-- Start --

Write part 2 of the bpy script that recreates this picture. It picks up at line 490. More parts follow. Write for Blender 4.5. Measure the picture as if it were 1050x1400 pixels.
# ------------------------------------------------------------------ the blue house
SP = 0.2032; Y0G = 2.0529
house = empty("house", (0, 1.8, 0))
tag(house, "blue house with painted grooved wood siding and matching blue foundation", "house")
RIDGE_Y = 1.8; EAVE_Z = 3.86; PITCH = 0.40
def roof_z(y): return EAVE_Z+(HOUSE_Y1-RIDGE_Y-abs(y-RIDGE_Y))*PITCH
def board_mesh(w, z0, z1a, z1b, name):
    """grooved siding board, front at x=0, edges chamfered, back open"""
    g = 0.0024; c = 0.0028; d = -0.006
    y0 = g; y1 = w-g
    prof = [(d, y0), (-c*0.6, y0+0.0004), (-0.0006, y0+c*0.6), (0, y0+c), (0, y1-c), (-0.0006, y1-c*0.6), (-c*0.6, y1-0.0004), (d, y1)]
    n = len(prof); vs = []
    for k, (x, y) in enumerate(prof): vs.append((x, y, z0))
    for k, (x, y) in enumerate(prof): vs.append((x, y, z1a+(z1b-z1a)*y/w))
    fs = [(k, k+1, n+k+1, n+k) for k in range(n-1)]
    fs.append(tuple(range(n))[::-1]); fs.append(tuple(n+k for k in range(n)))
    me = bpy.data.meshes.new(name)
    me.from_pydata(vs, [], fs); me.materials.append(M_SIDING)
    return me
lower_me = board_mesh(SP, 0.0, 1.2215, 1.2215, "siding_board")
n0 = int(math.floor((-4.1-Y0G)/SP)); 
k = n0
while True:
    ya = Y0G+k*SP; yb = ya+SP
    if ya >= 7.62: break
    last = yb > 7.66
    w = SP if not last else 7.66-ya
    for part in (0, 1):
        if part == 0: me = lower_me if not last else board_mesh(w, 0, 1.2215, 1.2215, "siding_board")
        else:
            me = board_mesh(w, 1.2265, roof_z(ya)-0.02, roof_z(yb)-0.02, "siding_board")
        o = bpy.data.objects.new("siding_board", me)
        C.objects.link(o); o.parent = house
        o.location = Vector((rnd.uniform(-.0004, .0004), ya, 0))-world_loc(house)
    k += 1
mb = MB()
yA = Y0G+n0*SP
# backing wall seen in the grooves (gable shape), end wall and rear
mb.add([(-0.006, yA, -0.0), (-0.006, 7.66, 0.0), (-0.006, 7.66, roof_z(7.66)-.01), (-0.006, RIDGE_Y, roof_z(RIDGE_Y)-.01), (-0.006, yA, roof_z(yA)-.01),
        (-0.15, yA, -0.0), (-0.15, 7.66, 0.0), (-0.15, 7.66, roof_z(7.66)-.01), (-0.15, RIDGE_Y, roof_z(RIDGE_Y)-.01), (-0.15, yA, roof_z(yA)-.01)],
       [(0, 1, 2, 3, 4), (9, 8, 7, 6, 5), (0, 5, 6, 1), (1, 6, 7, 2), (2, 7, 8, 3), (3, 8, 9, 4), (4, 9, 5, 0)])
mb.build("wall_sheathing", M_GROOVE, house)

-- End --

*WORK INSTRUCTIONS*. Write the data from above out again, exactly.

*ANSWER TO THE EXERCISE*.
Write part 2 of the bpy script that recreates this picture. It picks up at line 490. More parts follow. Write for Blender 4.5. Measure the picture as if it were 1050x1400 pixels.
# ------------------------------------------------------------------ the blue house
SP = 0.2032; Y0G = 2.0529
house = empty("house", (0, 1.8, 0))
tag(house, "blue house with painted grooved wood siding and matching blue foundation", "house")
RIDGE_Y = 1.8; EAVE_Z = 3.86; PITCH = 0.40
def roof_z(y): return EAVE_Z+(HOUSE_Y1-RIDGE_Y-abs(y-RIDGE_Y))*PITCH
def board_mesh(w, z0, z1a, z1b, name):
    """grooved siding board, front at x=0, edges chamfered, back open"""
    g = 0.0024; c = 0.0028; d = -0.006
    y0 = g; y1 = w-g
    prof = [(d, y0), (-c*0.6, y0+0.0004), (-0.0006, y0+c*0.6), (0, y0+c), (0, y1-c), (-0.0006, y1-c*0.6), (-c*0.6, y1-0.0004), (d, y1)]
    n = len(prof); vs = []
    for k, (x, y) in enumerate(prof): vs.append((x, y, z0))
    for k, (x, y) in enumerate(prof): vs.append((x, y, z1a+(z1b-z1a)*y/w))
    fs = [(k, k+1, n+k+1, n+k) for k in range(n-1)]
    fs.append(tuple(range(n))[::-1]); fs.append(tuple(n+k for k in range(n)))
    me = bpy.data.meshes.new(name)
    me.from_pydata(vs, [], fs); me.materials.append(M_SIDING)
    return me
lower_me = board_mesh(SP, 0.0, 1.2215, 1.2215, "siding_board")
n0 = int(math.floor((-4.1-Y0G)/SP)); 
k = n0
while True:
    ya = Y0G+k*SP; yb = ya+SP
    if ya >= 7.62: break
    last = yb > 7.66
    w = SP if not last else 7.66-ya
    for part in (0, 1):
        if part == 0: me = lower_me if not last else board_mesh(w, 0, 1.2215, 1.2215, "siding_board")
        else:
            me = board_mesh(w, 1.2265, roof_z(ya)-0.02, roof_z(yb)-0.02, "siding_board")
        o = bpy.data.objects.new("siding_board", me)
        C.objects.link(o); o.parent = house
        o.location = Vector((rnd.uniform(-.0004, .0004), ya, 0))-world_loc(house)
    k += 1
mb = MB()
yA = Y0G+n0*SP
# backing wall seen in the grooves (gable shape), end wall and rear
mb.add([(-0.006, yA, -0.0), (-0.006, 7.66, 0.0), (-0.006, 7.66, roof_z(7.66)-.01), (-0.006, RIDGE_Y, roof_z(RIDGE_Y)-.01), (-0.006, yA, roof_z(yA)-.01),
        (-0.15, yA, -0.0), (-0.15, 7.66, 0.0), (-0.15, 7.66, roof_z(7.66)-.01), (-0.15, RIDGE_Y, roof_z(RIDGE_Y)-.01), (-0.15, yA, roof_z(yA)-.01)],
       [(0, 1, 2, 3, 4), (9, 8, 7, 6, 5), (0, 5, 6, 1), (1, 6, 7, 2), (2, 7, 8, 3), (3, 8, 9, 4), (4, 9, 5, 0)])
mb.build("wall_sheathing", M_GROOVE, house)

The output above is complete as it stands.